Irak'ın işgali başlar başlamaz Musul, Kerkük, Erbil gibi Türk yerleşim birimlerinde planlı bir şekilde tapu ve nüfus müdürlüklerinin yağmalanması, yakılması ve buralarda yaşayan Türklerin göçe zorlanması, belli amaca yönelik demografik değişikleri uygulama operasyonlarıydı. IŞİD eliyle oluşturulan Sünni kuşak, Irak'ın kalıcı olarak üçe bölünmesiyle elbette ilgilidir. Bu Sünni kuşak, kendini İsrail'in güvenliğinden birinci derecede sorumlu gören ABD'nin oluşmasına destek verdiği bir kuşaktır. Irak'ın kalıcı olarak üçe bölünmesini sağlayacak bu kuşak, aynı zamanda, Ortadoğu enerji kaynaklarını ve dağıtım yollarını onyıllar sürecek bir kaos ortamı, bir mezhepler çatışması üzerinden kontrol etmeyi hedefleyen küresel sistemin onay verdiği bir yapılanmadır.
Binlerce yıllık Türk yerleşim alanı olan Irak'ın kuzeyinde adım adım uygulanan demografik değişimlerle bir Kürdistan iklimi oluşturuldu. Şimdi, IŞİD eliyle oluşturulan Sünni kuşak içindeki Türk varlığı göçe zorlanıyor.

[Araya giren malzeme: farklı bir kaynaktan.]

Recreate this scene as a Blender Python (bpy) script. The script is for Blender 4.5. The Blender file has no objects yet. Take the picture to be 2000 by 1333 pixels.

Ortadoğu'daki Türk varlığı yok ediliyor. Bütün bu operasyonların ülkemize olumsuz yansımaları olacaktır. Bölgemizdeki gelişmeleri dikkatle okumamız ve önlemini almamız gerekiyor.
Ortadoğu'da yaşanmakta olan sosyopolitik fay kırılmaları, bölgemizde yüzyıllarca sürecek etnik ve mezhepsel çatışmalara ortam hazırlamaktadır.
Yüzyıl öncesinde Balkanlarda, Osmanlı'yı tarih sahnesinden silmek ve mirasını paylaşmak üzere kurgulanan etnik ve mezhepsel çatışmalar, milyonlarca masum  insanın katledilmesine neden olmuştu. Bu çatışmalar bugün, Ortadoğu'da, eski Osmanlı coğrafyasında belli bir amacı gerçekleştirmek üzere sürdürülmektedir.
Irak, IŞİD militanları eliyle düzenlenen saldırılarla ve katliamlarla Osmanlı dönemindeki vilayetlere bölünürken, Ortadoğu'yu yüzyıllar boyunca barış ikliminde yönetmiş olan Türk varlığı bölgeden uzaklaştırılmak isteniyor, saldırılar giderek artıyor. Bir ülkenin güvenlik sınırlarının siyasi sınırlarının çok ötesinden başladığı bilinciyle Türkmen kardeşlerimize sahip çıkmak zorundayız. Türkmen kardeşlerimizi yalnız ve çaresiz bırakmanın bedeli çok ağır olur.
Çok geç kalmamış olduğumuza inanmak istiyoruz.